— START OF SUPPLIED MATERIAL —

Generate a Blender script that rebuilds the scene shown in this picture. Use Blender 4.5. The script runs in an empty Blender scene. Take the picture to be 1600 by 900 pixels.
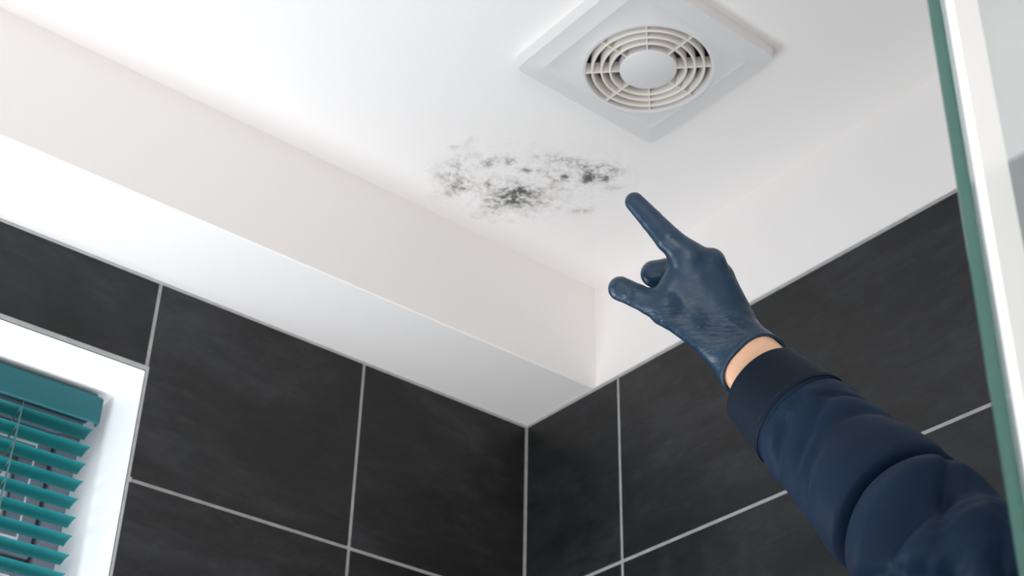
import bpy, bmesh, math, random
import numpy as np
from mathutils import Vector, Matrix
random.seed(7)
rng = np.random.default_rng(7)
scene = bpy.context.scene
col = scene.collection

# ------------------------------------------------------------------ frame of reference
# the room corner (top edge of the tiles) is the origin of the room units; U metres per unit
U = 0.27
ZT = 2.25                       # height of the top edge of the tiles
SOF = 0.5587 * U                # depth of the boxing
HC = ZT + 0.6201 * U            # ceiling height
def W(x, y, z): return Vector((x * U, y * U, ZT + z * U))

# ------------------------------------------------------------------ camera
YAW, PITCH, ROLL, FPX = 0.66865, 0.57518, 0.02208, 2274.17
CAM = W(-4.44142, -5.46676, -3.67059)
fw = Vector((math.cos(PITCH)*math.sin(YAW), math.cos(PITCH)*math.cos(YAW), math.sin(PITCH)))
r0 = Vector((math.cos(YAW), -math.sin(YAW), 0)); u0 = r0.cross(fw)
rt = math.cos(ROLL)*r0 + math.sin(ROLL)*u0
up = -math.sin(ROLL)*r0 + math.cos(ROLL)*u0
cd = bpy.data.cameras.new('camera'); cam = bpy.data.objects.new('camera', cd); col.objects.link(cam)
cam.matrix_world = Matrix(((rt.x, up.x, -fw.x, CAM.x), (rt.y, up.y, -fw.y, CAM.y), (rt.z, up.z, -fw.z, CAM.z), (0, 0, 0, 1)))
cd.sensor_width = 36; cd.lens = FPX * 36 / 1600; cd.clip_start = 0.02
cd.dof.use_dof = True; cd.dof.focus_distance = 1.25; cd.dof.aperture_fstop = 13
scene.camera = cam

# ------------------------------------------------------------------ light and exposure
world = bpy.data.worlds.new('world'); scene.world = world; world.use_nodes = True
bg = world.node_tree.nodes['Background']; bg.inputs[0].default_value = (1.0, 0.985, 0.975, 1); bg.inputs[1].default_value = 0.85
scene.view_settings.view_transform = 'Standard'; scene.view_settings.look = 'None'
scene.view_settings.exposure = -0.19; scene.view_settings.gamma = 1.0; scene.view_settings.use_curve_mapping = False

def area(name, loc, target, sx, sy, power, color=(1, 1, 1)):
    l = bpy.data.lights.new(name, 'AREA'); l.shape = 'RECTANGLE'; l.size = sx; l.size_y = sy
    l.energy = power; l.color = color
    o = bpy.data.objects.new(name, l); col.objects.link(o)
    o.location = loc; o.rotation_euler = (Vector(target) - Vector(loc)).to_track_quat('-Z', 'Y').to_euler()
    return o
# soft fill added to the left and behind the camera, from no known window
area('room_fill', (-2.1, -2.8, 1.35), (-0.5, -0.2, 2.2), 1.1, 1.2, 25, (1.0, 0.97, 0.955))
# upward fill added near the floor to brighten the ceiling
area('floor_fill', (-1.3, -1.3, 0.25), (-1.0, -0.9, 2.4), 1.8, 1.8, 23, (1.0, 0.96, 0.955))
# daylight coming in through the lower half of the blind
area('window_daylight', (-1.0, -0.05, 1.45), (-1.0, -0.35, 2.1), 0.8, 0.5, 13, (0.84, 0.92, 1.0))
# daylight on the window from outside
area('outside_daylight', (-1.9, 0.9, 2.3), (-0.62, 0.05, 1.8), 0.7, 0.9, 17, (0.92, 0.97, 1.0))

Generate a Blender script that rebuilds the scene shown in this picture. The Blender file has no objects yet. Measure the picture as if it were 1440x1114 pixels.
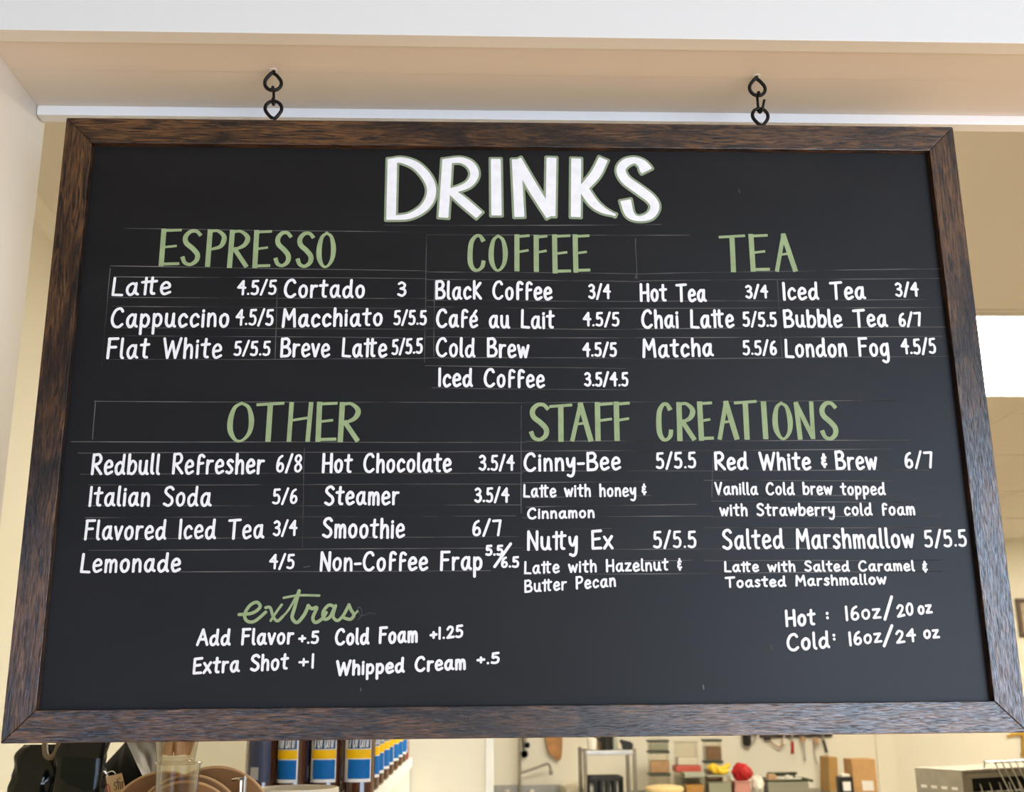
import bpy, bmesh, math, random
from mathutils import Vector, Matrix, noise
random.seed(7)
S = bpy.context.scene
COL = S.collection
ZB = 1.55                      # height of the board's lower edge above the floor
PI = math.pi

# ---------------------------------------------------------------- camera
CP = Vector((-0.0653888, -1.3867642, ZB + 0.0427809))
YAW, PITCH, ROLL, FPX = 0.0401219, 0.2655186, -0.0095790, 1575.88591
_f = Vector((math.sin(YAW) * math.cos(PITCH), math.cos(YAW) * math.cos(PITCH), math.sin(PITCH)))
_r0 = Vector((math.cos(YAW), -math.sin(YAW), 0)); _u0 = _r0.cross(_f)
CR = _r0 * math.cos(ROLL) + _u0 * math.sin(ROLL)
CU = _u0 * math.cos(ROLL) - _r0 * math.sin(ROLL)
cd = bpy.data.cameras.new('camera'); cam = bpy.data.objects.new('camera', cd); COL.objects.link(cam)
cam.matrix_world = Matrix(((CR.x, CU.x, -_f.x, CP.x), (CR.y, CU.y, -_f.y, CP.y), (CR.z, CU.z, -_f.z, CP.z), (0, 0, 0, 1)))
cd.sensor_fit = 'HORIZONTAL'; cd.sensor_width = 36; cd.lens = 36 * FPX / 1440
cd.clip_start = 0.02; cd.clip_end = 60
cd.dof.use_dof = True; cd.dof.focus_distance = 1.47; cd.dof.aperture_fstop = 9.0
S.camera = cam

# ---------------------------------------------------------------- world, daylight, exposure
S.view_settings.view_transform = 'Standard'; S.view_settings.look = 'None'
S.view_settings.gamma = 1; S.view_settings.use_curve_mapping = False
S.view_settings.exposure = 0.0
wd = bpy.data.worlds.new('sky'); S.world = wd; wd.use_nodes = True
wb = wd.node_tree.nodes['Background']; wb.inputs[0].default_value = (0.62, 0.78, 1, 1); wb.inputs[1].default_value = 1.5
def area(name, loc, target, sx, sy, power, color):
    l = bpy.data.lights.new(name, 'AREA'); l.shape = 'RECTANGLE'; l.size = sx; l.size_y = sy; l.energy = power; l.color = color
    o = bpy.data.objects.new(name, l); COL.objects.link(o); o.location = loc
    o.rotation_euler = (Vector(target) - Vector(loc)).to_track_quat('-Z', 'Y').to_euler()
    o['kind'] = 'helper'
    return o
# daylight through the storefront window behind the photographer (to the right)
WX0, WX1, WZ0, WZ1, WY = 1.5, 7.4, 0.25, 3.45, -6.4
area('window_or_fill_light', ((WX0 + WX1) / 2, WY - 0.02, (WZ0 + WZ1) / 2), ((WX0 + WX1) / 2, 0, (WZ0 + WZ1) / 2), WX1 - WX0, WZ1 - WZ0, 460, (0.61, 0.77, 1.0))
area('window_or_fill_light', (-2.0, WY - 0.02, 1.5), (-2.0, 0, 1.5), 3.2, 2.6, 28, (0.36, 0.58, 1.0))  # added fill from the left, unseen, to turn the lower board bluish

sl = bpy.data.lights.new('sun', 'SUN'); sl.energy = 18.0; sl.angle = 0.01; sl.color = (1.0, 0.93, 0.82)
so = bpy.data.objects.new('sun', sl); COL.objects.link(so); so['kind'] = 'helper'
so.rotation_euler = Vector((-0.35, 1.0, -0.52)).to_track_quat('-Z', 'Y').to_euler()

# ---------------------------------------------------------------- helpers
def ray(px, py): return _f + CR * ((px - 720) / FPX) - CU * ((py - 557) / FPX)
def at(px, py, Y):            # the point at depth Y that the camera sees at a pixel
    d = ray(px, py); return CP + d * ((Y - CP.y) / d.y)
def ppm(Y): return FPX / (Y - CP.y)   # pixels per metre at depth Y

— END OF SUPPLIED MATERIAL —
— START OF SUPPLIED MATERIAL —

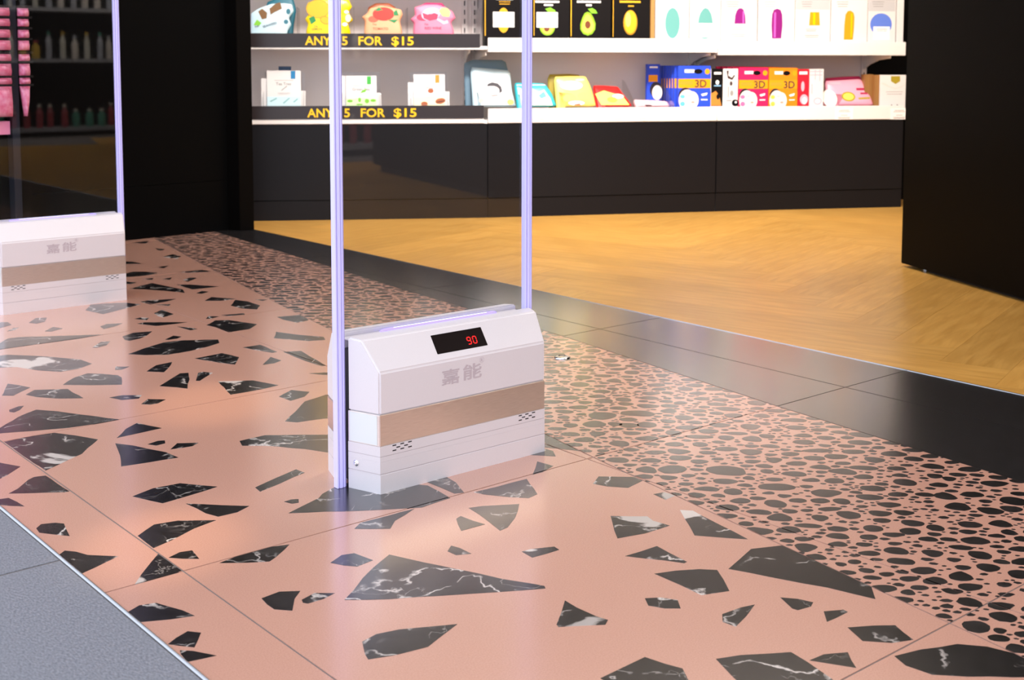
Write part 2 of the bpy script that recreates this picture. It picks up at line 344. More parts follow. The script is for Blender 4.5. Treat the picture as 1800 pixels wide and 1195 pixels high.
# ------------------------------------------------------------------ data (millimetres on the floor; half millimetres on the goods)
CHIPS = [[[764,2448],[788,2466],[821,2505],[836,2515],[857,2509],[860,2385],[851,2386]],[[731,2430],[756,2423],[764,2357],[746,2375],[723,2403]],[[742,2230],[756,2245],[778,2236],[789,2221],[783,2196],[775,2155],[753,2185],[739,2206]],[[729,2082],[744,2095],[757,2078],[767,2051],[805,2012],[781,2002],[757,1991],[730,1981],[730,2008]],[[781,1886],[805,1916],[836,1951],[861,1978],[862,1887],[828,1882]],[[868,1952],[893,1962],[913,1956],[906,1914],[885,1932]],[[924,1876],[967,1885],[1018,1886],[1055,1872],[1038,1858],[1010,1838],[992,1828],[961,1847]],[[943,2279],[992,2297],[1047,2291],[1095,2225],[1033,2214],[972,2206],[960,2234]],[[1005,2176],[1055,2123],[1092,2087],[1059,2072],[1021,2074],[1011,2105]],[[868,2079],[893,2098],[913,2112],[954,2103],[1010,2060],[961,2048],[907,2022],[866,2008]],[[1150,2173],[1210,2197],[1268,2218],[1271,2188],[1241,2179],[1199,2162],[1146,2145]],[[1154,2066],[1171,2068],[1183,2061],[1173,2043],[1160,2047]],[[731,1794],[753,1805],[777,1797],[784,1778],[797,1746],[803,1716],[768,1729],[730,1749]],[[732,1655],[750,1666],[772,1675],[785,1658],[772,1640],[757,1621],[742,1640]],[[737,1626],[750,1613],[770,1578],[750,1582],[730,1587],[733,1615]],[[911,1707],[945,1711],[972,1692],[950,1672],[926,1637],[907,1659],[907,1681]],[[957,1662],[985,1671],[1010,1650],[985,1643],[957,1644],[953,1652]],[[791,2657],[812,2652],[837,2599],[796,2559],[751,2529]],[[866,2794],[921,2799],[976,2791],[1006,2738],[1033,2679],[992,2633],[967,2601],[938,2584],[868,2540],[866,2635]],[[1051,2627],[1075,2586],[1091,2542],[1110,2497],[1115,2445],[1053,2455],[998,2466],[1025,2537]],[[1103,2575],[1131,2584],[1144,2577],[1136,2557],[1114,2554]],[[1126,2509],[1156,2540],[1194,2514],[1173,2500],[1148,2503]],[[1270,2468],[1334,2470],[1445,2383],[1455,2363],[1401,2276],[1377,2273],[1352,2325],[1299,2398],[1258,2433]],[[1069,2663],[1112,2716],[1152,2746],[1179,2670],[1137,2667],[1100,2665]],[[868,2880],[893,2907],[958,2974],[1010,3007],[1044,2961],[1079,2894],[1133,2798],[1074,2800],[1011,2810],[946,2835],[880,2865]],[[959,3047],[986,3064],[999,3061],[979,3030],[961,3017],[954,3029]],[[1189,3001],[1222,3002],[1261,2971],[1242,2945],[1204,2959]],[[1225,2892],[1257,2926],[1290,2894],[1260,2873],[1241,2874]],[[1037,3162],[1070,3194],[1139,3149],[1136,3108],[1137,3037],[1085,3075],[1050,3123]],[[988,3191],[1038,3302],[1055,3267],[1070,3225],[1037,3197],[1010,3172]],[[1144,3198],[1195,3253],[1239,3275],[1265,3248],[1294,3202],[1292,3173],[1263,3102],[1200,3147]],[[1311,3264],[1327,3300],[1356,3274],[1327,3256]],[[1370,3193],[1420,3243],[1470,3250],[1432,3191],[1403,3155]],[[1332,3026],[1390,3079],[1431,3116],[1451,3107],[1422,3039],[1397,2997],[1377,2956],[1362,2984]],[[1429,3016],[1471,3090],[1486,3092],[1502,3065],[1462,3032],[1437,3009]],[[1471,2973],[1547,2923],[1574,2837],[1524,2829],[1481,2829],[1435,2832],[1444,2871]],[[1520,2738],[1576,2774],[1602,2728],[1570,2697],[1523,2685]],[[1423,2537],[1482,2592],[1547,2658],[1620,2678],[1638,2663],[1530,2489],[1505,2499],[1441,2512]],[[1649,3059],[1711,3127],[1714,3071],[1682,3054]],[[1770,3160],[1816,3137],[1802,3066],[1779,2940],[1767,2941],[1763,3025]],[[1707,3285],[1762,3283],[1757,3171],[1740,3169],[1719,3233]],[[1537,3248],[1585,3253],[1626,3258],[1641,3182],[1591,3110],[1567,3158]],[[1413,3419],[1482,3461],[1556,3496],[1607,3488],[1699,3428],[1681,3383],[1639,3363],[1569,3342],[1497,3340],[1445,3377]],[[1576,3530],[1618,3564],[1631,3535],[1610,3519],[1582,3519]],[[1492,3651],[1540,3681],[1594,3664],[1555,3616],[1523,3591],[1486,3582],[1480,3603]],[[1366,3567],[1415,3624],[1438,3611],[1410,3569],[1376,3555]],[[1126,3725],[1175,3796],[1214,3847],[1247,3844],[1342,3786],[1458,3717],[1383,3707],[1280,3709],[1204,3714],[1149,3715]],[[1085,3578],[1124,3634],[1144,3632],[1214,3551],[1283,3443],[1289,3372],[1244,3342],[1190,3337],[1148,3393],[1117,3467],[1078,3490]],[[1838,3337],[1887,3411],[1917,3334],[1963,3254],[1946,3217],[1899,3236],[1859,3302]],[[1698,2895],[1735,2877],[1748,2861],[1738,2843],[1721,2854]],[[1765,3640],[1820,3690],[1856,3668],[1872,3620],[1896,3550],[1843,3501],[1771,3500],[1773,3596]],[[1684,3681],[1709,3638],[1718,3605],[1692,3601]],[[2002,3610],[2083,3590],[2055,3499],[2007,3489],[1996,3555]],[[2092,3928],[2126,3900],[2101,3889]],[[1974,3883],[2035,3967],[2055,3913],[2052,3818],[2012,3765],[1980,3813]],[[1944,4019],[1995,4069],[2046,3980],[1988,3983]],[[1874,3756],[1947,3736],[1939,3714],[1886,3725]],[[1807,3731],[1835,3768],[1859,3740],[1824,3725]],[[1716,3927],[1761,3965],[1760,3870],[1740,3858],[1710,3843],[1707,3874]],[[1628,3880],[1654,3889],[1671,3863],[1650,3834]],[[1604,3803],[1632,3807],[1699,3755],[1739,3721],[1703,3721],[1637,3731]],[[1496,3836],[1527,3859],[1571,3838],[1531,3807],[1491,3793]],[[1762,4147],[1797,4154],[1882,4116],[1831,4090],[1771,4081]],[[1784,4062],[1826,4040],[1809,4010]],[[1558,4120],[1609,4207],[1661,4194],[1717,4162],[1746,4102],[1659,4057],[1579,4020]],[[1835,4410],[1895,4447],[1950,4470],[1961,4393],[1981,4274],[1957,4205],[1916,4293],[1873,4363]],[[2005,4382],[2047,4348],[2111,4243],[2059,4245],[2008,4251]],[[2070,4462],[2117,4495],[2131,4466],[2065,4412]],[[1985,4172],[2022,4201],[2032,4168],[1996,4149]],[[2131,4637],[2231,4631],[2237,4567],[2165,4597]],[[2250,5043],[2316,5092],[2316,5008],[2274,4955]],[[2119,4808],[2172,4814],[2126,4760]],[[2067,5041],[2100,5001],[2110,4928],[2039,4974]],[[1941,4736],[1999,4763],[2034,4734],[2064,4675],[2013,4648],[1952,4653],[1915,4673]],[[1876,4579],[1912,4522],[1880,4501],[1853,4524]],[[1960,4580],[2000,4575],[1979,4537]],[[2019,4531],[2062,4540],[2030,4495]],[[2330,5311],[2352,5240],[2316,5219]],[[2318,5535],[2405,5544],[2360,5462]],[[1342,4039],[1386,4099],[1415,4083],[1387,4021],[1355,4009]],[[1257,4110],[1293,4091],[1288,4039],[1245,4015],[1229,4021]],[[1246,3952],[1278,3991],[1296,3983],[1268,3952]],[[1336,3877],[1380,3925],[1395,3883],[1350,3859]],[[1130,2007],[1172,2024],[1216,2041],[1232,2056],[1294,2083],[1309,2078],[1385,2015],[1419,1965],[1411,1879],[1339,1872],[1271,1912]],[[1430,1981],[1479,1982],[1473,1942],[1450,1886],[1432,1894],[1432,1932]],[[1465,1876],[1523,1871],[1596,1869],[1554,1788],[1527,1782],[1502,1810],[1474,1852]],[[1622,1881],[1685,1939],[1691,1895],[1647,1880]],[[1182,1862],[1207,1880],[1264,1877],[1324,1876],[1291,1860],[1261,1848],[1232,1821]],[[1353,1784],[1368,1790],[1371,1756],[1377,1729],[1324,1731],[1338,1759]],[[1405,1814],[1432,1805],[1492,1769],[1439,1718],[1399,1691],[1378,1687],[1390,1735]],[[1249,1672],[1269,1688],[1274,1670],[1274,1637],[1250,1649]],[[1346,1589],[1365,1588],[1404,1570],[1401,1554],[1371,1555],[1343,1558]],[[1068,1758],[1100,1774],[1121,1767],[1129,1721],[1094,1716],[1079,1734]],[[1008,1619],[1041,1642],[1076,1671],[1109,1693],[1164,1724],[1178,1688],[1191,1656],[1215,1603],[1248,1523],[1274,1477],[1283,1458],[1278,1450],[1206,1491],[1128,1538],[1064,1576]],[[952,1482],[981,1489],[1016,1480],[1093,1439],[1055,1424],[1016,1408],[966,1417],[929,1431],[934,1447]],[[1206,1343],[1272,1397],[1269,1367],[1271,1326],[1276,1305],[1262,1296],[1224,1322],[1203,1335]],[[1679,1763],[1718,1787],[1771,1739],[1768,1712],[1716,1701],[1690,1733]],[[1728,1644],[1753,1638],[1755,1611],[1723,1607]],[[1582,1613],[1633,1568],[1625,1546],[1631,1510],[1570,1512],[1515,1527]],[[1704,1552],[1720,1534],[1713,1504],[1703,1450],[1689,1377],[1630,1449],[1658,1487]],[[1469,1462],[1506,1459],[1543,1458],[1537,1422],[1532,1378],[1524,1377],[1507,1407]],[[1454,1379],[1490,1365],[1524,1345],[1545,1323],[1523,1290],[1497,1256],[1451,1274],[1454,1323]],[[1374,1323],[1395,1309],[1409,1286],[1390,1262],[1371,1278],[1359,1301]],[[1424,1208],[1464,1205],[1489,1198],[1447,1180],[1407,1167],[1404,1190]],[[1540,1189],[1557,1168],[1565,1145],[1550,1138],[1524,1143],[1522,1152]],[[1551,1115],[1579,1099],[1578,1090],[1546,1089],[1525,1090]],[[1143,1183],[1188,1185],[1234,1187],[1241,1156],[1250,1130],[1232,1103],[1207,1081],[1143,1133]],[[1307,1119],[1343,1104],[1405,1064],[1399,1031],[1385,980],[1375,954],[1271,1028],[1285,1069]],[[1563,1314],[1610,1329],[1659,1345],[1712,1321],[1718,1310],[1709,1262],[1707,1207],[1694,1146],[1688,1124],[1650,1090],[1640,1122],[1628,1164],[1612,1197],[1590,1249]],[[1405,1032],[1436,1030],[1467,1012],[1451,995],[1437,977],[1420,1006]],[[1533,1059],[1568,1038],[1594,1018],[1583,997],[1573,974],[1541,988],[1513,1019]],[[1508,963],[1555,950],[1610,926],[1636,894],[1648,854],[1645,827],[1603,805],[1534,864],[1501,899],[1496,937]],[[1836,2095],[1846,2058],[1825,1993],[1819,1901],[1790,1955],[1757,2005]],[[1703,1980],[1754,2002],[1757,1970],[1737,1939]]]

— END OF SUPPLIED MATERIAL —

### EXERCISE
Transcribe only the lines from the line holding "by 900 pixels." through the line holding "col = scene.collection", inclusive, without any of the pictures.

### TASK ANSWER
Generate a Blender script that rebuilds the scene shown in this picture. Use Blender 4.5. The script runs in an empty Blender scene. Take the picture to be 1600 by 900 pixels.
import bpy, bmesh, math, random
import numpy as np
from mathutils import Vector, Matrix
random.seed(7)
rng = np.random.default_rng(7)
scene = bpy.context.scene
col = scene.collection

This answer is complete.